Wednesday, August 28, 2013

A Look At Microsoft Over the Ballmer Years

In the aftermath of Steve Ballmer's announcement that he will be retiring as CEO from Microsoft, it has been hard to find an article that judges his performance favorably.

Here, for example, is an excerpt from a short piece from the Harvard Business Review:

The business media lit up over the weekend with the news that Steve Ballmer, the college friend who worked alongside Bill Gates to build Microsoft and was heir to the CEO job, will step down within a year. Ballmer, whose skills were in many ways complementary to Gates', took the helm of an already massive organization as it entered an era of relentless disruptive innovation by competitors. He managed to hold the stock price on a pretty even keel, but no better than that....

It's worth taking a step back to look at what all the chatter is about.

The debate has focused almost entirely on the leadership of innovation.... There's a pattern in them. They argue over whether Bing was a respectable competitive response to Google or not; they give Xbox its due, while tending to cordon it off as a special case; they accuse Microsoft of being oblivious to the threat posed by Web and mobile apps, or point to evidence that it was responding. Ballmer is being damned or defended wholly on the string of innovative (or not) products released on his watch.

http://blogs.hbr.org/hbr/hbreditors/2013/08/steve_ballmers_big_lesson_innovation.html

It is easy, I think, to criticize Ballmer for missing some of the changes in technology, but I wonder what many of his critics would have done in a similar situation?

Steve Jobs at Apple could afford to take a "bet the company" strategy when he returned to the helm because he really had no other option.  Before the iPod was introduced, most analysts believed the best days of the company were long gone.


The Windows franchise is dominant in the personal computing world, despite numerous efforts of other companies to unseat it.  Just try to send someone an email attachment from Apple's Numbers program, or Google documents, and see what the reaction will be.

Microsoft remains the third most valuable company in the S&P 500.   Yes, a number of Microsoft's products have landed with a thud on Ballmer's watch, but compare its performance to other tech companies in 1999.


When Ballmer took over, the dot.com bubble was in full swing.  Multiples on tech stocks were trading at nose-bleed levels.
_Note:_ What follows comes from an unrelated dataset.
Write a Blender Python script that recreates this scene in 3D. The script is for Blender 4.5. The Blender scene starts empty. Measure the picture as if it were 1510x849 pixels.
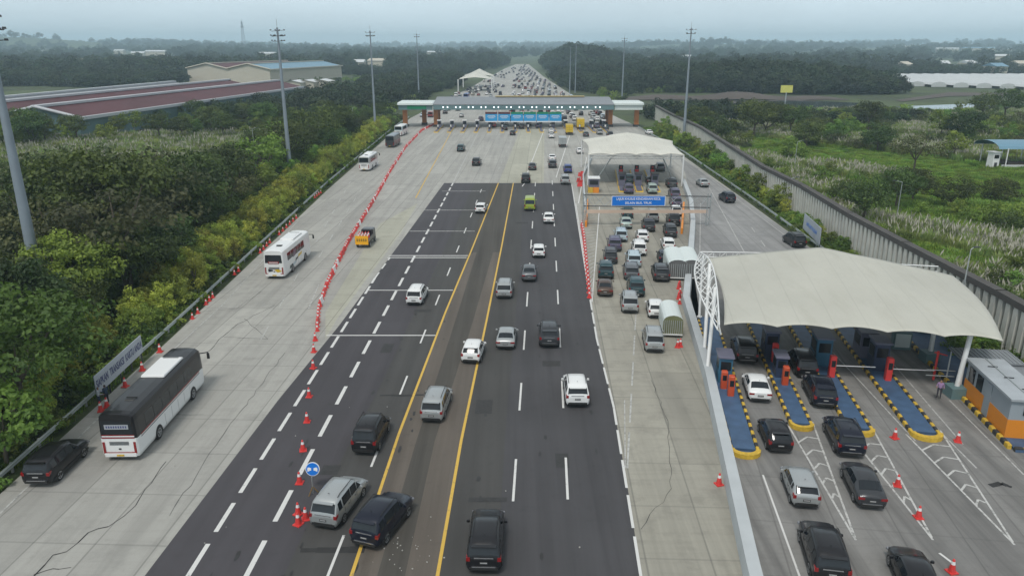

MSFT in 1999 was trading at a P/E of 80x, but this was actually a discount to the 200x Nasdaq multiple.

Consider the fate of other tech high-fliers from the start of 2000: AOL, Dell, Lucent, Sun, Hewlett-Packard, Motorola.  All have either crashed to earth, or gone out of business.

Here's an excerpt from today's New York Times:
 
Among Mr. Ballmer’s generation of tech executives, his post-2000 stock performance is hardly the worst. Shares of Cisco Systems, the biggest maker of computer networking equipment, have dropped 54 percent. Shares of Oracle, one of the biggest business software companies in the world, have fallen 30 percent. 

Dell, which is now trying to go private as part of a turnaround, is off about 70 percent. Sun Microsystems, once one of the most influential tech companies, was purchased by Oracle in 2010 for $5.6 billion, 88 percent below its value in 2000. 


Today MSFT trades at 12x, essentially in-line with Apple trades (12.5x), EMC (12x),  and Oracle (11x). Only Google (19x) has price/earnings multiple that is at a premium to the S&P. The bloom is clearly off the tech sector, at least as far as investors are concerned.

Put another way: if MSFT had the same earnings multiple as when Ballmer took over from Bill Gates, the stock would be at $240 a share versus $33.


So in order to judge Ballmer's performance, it seems to me, analysts should focus on Warren Buffett's favorite metric:  book value per share.

Under Ballmer's watch, the book value of Microsoft shares has risen from just under $4 per share to about $9.50 per share, or a compound growth rate of slightly less than 7% per annum.  Nothing special, perhaps, but better than many other large companies like General Electric (+6% per annum) or IBM (+2.5%).

The real problem Ballmer faced, and his successor will in future years, is nicely summed up by this quote from last weekend's New York Times:

Microsoft’s seeming strength, according to George F. Colony, the chief executive of Forrester Research, has proved a weakness. 

“I would argue Microsoft does have a financial problem, and it’s been the fear of losing those massive profits from Windows and Office,” Mr. Colony says. “By doing everything it can to try to protect those profits, Microsoft has taken a defensive position for more than a decade. And in technology, if you play defense you’re going to lose.” 

Still, thanks to the success of its mainstay businesses, Microsoft has been able to afford multibillion-dollar investments in newer fields like Internet search, digital media players, smartphone software and, recently, tablets. 

The problem for Microsoft has been that it has often been forced to make those investments while playing catch-up. In the search and smartphone markets, all the snowballing effects of leadership, brand recognition and consumer habits that helped Microsoft in the PC market are working against it as it tries to catch Google and Apple.